Düsseldorf’s smallest art exhibition
Kö-Bogen Kö-Bogen supports academy graduates
“The store in the passage between Breuninger and Porsche Design is one of the busiest promenades in the heart of Düsseldorf. Implementing an art exhibition in the midst of this glittering world of fashion and business with its enticing displays is a challenge, because the visual stimuli of the goods and consumer offerings are overwhelming,” says board member and curator Dr. Astrid Legge of 701 e.V., who helped bringing Paul Schwaderer to the Kö-Bogen.
With Paul Schwaderer, the 701 e.V. association is realizing its new ‘PopUp Gallery’ format for the second time. After a first impact in 2019 in the Renzo Piano designed office building FLOAT in the Media Harbour, the association has been showing at the Kö-Bogen a recent graduate of the Art Academy, who graduated last summer in the class of Martin Gostner. As in 2019, Düsseldorfers will also get an “art treat to go” this time, because corona-related, the exhibition is designed as a pure ‘window show’ and can only be viewed from the outside. 701 e.V. is a non-profit initiative of Düsseldorf personalities from the fields of art and culture, business and politics. It sees itself as a link between business and art and pursues the goal of establishing creative networks and thus sustainably strengthening and promoting the city’s creative image.

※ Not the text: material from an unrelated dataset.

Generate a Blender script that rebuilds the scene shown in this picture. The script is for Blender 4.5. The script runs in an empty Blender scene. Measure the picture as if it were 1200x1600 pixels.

Everything revolves around “Extended Break
Prominently positioned in the shop window and yet inconspicuous, the work ‘an extended pause’ can be seen, a rotating glass tube filled with a white powder on a black cuboid. The slow rotation causes the rock powder to pile up until the material can no longer defy gravity. It breaks down, creating crevasses and fractures reminiscent of natural processes such as glacial movement or geological rock reshaping. And although the reel rotates exceedingly slowly, it shows, as if in fast-forward, a process that in reality spans centuries. Fast-forward and slow-motion are very close together here.